Spectral breaks of Alfvenic turbulence in a collisionless plasma

TL;DR

This paper investigates the spectral breaks in Alfvenic turbulence within collisionless plasmas, emphasizing the influence of plasma parameters and proposing an explanation for observed spectral transitions from large-scale to kinetic turbulence.

Contribution

It highlights the role of plasma parameters in the transition to kinetic turbulence and offers a new explanation for the spectral breaks observed in solar wind turbulence.

Findings

Spectral breaks are influenced by plasma beta and temperature ratios.

Transition scales depend on turbulence obliquity and plasma conditions.

A new model explains the observed spectral transitions.

Abstract

Recent observations reveal that magnetic turbulence in the nearly colisionless solar wind plasma extends to scales smaller than the plasma microscales, such as ion gyroradius and ion inertial length.
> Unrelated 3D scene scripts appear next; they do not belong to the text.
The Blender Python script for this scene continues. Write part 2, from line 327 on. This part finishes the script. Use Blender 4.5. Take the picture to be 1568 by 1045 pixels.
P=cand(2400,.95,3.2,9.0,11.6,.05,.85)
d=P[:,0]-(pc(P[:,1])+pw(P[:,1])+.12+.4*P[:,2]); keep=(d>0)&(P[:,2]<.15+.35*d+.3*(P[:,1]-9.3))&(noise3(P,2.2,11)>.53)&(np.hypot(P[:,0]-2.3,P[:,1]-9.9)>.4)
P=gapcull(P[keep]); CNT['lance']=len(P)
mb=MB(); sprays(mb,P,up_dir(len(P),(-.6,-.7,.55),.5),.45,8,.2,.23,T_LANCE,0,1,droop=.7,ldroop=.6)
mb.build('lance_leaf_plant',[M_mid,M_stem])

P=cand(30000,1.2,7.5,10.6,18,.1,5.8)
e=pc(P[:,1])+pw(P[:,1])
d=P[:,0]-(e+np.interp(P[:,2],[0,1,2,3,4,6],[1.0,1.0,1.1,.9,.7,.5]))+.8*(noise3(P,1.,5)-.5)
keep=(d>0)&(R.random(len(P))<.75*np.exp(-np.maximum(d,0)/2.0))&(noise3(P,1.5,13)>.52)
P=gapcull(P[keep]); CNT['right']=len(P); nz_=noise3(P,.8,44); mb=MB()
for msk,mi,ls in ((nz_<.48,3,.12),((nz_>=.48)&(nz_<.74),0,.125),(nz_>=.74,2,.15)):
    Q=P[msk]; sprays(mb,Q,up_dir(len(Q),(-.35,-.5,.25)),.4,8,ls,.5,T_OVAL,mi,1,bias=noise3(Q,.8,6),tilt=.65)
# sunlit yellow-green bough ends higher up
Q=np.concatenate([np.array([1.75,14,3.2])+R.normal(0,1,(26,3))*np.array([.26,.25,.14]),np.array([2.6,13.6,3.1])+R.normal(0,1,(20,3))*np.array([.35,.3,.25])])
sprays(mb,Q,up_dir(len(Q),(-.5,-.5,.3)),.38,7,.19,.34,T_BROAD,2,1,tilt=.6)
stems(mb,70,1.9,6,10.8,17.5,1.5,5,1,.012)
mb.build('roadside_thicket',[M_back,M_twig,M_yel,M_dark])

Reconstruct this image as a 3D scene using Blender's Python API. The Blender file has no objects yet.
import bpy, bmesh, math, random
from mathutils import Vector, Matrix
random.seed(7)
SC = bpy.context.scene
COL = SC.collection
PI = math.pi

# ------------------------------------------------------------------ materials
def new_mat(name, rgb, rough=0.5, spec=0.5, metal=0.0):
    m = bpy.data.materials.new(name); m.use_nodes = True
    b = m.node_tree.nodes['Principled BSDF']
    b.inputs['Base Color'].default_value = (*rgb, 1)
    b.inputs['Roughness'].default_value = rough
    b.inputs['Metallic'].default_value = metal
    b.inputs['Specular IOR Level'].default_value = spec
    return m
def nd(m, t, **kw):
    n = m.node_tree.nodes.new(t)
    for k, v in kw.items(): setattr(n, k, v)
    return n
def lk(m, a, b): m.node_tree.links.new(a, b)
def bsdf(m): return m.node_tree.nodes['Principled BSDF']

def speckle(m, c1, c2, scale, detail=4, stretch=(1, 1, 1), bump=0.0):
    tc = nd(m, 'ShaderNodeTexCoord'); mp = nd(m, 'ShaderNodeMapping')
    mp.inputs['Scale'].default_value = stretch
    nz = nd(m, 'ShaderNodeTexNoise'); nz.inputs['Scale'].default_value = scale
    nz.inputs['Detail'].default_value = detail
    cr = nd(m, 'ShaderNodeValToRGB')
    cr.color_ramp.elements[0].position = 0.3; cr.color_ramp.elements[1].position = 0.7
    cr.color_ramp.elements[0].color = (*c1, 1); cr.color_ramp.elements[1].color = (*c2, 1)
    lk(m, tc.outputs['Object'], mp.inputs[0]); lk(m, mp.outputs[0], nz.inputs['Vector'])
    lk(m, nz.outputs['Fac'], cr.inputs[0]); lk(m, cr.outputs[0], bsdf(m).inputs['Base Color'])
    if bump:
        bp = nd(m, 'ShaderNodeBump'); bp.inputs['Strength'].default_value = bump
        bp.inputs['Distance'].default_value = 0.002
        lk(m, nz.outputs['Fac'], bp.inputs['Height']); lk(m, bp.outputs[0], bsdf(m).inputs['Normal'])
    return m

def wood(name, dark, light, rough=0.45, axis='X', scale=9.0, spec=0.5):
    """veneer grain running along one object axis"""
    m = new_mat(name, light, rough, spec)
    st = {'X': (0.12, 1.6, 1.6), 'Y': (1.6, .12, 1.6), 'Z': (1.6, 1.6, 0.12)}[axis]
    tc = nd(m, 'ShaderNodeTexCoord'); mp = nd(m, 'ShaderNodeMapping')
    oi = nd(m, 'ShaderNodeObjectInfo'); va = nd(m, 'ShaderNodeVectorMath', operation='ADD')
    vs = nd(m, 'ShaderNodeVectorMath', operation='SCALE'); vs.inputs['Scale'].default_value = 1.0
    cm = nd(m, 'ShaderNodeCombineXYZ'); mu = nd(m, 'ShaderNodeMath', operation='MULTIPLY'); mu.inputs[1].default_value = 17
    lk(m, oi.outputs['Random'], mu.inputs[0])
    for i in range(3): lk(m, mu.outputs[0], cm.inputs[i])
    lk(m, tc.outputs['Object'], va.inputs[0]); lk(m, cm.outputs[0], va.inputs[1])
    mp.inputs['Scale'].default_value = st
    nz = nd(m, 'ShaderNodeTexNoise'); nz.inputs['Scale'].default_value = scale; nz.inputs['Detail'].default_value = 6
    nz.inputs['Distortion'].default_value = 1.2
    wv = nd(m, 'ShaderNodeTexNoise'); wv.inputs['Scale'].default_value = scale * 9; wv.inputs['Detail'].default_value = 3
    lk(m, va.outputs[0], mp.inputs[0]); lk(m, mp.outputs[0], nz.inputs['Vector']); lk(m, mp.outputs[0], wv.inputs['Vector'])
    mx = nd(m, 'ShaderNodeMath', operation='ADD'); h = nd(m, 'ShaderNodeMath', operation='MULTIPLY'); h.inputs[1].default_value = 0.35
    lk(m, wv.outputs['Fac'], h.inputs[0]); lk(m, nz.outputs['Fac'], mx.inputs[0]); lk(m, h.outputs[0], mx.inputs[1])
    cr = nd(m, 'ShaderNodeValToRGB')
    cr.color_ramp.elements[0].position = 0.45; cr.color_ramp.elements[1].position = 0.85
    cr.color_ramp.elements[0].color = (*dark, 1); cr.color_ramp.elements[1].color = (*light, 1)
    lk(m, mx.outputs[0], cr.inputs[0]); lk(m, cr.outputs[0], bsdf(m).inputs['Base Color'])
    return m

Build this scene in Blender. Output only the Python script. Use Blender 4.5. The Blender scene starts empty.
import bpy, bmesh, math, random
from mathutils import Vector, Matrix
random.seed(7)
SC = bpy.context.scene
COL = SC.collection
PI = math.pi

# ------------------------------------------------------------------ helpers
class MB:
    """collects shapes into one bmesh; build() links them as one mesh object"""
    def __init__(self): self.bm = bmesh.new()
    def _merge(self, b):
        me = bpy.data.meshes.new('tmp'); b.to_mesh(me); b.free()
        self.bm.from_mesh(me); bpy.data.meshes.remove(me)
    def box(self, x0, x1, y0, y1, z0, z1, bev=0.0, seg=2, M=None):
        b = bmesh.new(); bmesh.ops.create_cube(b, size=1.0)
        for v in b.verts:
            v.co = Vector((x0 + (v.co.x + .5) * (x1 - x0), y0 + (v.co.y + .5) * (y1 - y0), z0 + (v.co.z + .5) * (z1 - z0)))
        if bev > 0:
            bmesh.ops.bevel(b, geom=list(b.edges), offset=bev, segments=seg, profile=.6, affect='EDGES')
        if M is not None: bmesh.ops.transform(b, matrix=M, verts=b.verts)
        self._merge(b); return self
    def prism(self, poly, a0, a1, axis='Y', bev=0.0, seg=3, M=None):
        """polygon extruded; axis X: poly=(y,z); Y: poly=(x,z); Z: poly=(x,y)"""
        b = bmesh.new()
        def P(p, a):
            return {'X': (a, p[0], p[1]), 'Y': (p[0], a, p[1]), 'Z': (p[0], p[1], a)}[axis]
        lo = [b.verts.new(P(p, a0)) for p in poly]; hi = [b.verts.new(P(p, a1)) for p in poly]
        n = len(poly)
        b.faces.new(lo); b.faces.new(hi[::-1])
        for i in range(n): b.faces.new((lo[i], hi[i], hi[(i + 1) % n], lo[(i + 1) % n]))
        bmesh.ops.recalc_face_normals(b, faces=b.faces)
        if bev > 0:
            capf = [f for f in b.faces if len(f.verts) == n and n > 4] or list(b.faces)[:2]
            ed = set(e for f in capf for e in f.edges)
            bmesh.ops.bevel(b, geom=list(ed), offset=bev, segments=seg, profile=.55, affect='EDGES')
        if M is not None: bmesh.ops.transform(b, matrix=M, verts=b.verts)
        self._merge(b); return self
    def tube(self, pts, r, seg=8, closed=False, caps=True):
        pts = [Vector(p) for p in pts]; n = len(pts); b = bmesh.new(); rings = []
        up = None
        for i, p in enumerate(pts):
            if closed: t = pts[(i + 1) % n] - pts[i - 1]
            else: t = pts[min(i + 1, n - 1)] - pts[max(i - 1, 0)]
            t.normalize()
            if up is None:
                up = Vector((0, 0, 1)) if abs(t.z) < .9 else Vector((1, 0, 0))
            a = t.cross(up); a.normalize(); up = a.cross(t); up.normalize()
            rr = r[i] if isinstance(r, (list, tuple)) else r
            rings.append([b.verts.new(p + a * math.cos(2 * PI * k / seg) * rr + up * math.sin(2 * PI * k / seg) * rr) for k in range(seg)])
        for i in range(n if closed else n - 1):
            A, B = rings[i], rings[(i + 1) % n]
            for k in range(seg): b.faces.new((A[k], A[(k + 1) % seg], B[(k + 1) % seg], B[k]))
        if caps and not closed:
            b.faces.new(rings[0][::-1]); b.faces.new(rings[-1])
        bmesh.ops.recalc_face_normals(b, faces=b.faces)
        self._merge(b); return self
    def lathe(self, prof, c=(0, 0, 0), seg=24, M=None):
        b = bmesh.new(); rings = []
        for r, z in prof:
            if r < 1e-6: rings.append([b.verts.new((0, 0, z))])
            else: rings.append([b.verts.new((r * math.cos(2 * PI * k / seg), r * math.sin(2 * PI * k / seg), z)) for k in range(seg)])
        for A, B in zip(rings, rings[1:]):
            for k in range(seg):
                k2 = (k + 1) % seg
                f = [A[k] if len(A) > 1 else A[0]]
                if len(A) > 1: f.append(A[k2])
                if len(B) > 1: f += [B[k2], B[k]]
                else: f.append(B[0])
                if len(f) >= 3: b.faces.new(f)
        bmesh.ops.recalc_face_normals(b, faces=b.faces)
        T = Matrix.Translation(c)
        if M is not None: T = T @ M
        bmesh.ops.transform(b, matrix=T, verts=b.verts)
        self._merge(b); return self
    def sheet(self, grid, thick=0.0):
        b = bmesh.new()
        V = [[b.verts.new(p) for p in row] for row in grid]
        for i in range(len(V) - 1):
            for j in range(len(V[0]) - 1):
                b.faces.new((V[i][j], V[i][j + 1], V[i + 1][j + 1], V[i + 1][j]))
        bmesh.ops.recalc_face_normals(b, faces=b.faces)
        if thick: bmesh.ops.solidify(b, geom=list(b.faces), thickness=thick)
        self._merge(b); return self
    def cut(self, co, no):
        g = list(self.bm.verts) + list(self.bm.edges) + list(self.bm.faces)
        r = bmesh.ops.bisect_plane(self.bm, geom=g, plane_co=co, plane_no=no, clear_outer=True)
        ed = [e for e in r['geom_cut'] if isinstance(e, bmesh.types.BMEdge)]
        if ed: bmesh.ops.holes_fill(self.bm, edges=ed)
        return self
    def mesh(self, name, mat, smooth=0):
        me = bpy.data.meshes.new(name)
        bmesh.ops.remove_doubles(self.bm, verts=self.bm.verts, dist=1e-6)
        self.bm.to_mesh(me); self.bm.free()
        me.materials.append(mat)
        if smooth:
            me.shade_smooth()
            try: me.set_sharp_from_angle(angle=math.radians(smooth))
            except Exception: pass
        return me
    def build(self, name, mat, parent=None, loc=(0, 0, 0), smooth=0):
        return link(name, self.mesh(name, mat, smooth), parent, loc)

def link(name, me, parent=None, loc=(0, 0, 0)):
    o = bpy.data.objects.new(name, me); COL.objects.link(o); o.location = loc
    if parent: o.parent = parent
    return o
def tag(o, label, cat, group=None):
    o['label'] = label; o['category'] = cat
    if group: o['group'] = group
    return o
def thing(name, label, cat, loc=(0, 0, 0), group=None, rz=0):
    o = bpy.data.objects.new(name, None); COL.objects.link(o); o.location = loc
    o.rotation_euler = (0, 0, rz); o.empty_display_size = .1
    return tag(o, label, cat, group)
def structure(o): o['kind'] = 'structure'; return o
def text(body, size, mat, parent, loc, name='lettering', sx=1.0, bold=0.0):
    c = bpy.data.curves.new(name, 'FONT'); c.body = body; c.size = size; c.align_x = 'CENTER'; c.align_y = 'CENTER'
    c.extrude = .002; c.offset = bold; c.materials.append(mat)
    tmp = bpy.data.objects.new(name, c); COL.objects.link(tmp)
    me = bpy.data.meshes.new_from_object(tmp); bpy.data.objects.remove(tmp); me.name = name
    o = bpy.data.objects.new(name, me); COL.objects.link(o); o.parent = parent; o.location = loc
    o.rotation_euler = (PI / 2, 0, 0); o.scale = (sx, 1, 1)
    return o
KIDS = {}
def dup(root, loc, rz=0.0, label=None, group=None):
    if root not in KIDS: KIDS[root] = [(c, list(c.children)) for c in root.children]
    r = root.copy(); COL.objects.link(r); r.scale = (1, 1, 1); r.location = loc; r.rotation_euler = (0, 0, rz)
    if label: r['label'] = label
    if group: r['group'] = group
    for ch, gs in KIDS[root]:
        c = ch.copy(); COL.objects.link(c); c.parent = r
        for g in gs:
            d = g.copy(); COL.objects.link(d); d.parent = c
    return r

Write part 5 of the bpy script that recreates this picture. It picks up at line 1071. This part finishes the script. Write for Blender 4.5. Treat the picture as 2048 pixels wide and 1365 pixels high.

Measured breaks in the spectra of magnetic and density fluctuations at high frequencies are thought to be related to the transition from large-scale hydromagnetic to small-scale kinetic turbulence. The scales of such transitions and the responsible physical mechanisms are not well understood however. In the present work we emphasize the crucial role of the plasma parameters in the transition to kinetic turbulence, such as the ion and electron plasma beta, the electron to ion temperature ratio, the degree of obliquity of turbulent fluctuations. We then propose an explanation for the spectral breaks reported in recent observations.